Stated goal:
Write out the listing below again, precisely as it is given.

§ §

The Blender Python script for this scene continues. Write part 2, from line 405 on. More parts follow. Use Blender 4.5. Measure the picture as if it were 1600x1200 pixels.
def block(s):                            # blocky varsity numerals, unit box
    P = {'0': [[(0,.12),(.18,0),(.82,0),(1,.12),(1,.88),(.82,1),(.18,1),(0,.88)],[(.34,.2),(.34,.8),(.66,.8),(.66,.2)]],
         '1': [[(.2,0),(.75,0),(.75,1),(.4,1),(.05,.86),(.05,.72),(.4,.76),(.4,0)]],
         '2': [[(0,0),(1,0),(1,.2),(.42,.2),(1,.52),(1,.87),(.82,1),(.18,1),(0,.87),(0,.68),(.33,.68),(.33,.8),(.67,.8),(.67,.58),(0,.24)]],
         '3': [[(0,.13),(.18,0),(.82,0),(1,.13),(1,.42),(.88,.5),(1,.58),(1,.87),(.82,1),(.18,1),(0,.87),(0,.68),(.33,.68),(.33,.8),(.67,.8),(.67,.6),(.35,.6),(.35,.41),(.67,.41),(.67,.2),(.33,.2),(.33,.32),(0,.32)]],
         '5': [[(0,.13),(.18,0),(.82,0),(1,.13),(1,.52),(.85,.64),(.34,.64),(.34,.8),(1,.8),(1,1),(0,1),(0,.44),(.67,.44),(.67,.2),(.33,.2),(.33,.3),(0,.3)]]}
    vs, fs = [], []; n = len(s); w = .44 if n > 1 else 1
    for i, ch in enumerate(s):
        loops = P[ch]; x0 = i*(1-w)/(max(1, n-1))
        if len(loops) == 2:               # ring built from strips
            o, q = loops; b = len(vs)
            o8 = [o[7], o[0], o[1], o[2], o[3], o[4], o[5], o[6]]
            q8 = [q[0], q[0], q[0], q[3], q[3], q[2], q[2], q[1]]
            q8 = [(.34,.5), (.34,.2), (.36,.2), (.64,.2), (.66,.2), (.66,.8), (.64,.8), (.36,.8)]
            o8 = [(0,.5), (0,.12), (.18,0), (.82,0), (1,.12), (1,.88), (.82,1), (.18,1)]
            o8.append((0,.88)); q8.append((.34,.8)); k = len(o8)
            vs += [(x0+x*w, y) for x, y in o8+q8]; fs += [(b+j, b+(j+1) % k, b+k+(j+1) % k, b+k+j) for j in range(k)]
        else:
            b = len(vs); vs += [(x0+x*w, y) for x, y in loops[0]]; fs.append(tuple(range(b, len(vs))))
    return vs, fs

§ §

Output for this task:
The Blender Python script for this scene continues. Write part 2, from line 405 on. More parts follow. Use Blender 4.5. Measure the picture as if it were 1600x1200 pixels.
def block(s):                            # blocky varsity numerals, unit box
    P = {'0': [[(0,.12),(.18,0),(.82,0),(1,.12),(1,.88),(.82,1),(.18,1),(0,.88)],[(.34,.2),(.34,.8),(.66,.8),(.66,.2)]],
         '1': [[(.2,0),(.75,0),(.75,1),(.4,1),(.05,.86),(.05,.72),(.4,.76),(.4,0)]],
         '2': [[(0,0),(1,0),(1,.2),(.42,.2),(1,.52),(1,.87),(.82,1),(.18,1),(0,.87),(0,.68),(.33,.68),(.33,.8),(.67,.8),(.67,.58),(0,.24)]],
         '3': [[(0,.13),(.18,0),(.82,0),(1,.13),(1,.42),(.88,.5),(1,.58),(1,.87),(.82,1),(.18,1),(0,.87),(0,.68),(.33,.68),(.33,.8),(.67,.8),(.67,.6),(.35,.6),(.35,.41),(.67,.41),(.67,.2),(.33,.2),(.33,.32),(0,.32)]],
         '5': [[(0,.13),(.18,0),(.82,0),(1,.13),(1,.52),(.85,.64),(.34,.64),(.34,.8),(1,.8),(1,1),(0,1),(0,.44),(.67,.44),(.67,.2),(.33,.2),(.33,.3),(0,.3)]]}
    vs, fs = [], []; n = len(s); w = .44 if n > 1 else 1
    for i, ch in enumerate(s):
        loops = P[ch]; x0 = i*(1-w)/(max(1, n-1))
        if len(loops) == 2:               # ring built from strips
            o, q = loops; b = len(vs)
            o8 = [o[7], o[0], o[1], o[2], o[3], o[4], o[5], o[6]]
            q8 = [q[0], q[0], q[0], q[3], q[3], q[2], q[2], q[1]]
            q8 = [(.34,.5), (.34,.2), (.36,.2), (.64,.2), (.66,.2), (.66,.8), (.64,.8), (.36,.8)]
            o8 = [(0,.5), (0,.12), (.18,0), (.82,0), (1,.12), (1,.88), (.82,1), (.18,1)]
            o8.append((0,.88)); q8.append((.34,.8)); k = len(o8)
            vs += [(x0+x*w, y) for x, y in o8+q8]; fs += [(b+j, b+(j+1) % k, b+k+(j+1) % k, b+k+j) for j in range(k)]
        else:
            b = len(vs); vs += [(x0+x*w, y) for x, y in loops[0]]; fs.append(tuple(range(b, len(vs))))
    return vs, fs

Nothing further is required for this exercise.